FRACTURED-ROCK AQUIFER CHARACTERIZATION WITHIN A REGIONAL GEOLOGIC CONTEXT: RESULTS FROM THE BUCKNELL UNIVERSITY HYDROGEOPHYSICS TEST SITE

An integrated and multiple-scale approach to fractured-rock aquifer characterization has been undertaken at the Bucknell University Hydrogeophysics Test Site. The research site is on the north limb of a west-plunging, second-order anticline in the Valley and Ridge province of central Pennsylvania, and consists of five 175-ft deep, open-hole wells in the carbonate rock and shale of the Silurian Wills Creek Formation. Data collected at the well field include water-level responses during drilling operations, acoustic- and optical-televiewer logs, caliper logs, slug tests, borehole flowmeter surveys, straddle-packer injection tests, and multiple-well pumping tests. To place the site-scale characterization within the context of the regional geology, two nearby Wills Creek outcrops in similar structural position to the well field were studied.

Three major fracture sets were identified at the Wills Creek outcrops: (1) bedding-sub-parallel fractures, (2) cleavage, and (3) joints. The same three sets were identified in borehole acoustic- and optical-televiewer logs from the well field. In addition, carbonate-solution features were apparent in outcrop and borehole-televiewer images. Although the angle between average bedding planes varies up to 20 degrees between sites, orientation analyses of outcrop and borehole data indicate that the angles between the fracture sets and bedding are similar.
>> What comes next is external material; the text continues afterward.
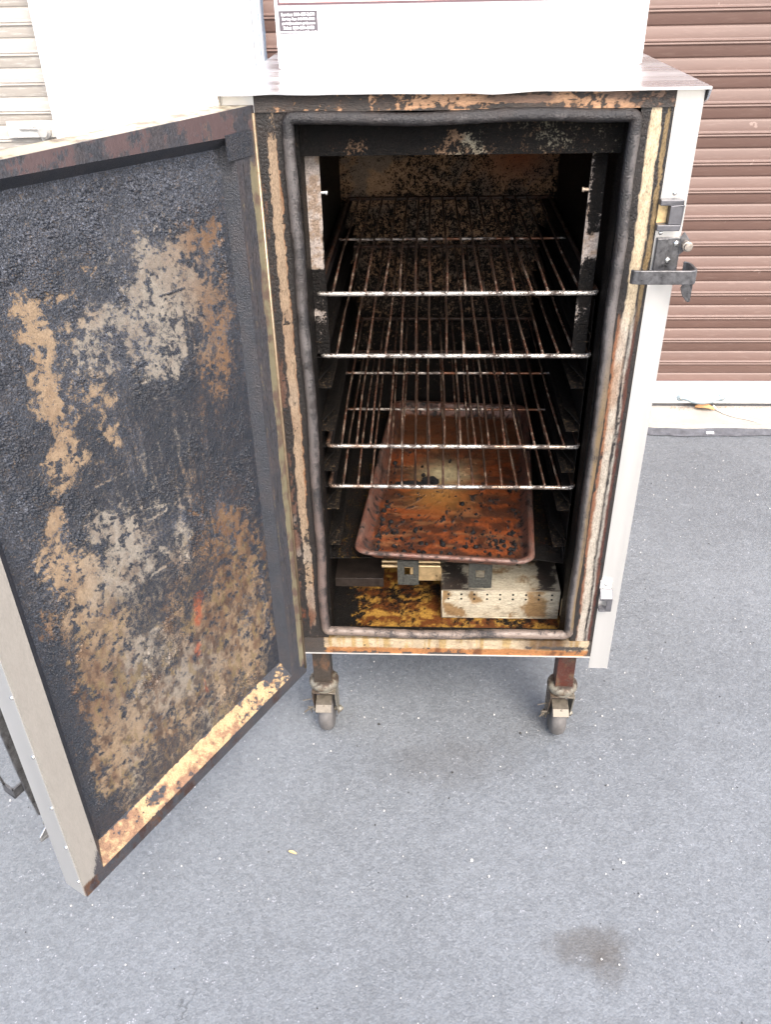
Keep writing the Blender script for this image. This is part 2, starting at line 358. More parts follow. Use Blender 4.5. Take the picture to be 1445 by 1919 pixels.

Hydraulic, geophysical, and structural observations were combined to identify transmissive fracture zones in the well field. Several transmissive zones were penetrated by each of the wells, and these zones provide hydraulic connections between the wells at multiple depths. Observed fractures within the transmissive zones include the three fracture sets, although bedding-sub-parallel fractures are most prominent and show the most oxidation. The strong correlation between borehole and outcrop observations should facilitate the extension of the site-scale hydrogeophysical results to other similar geologic settings in the Valley and Ridge.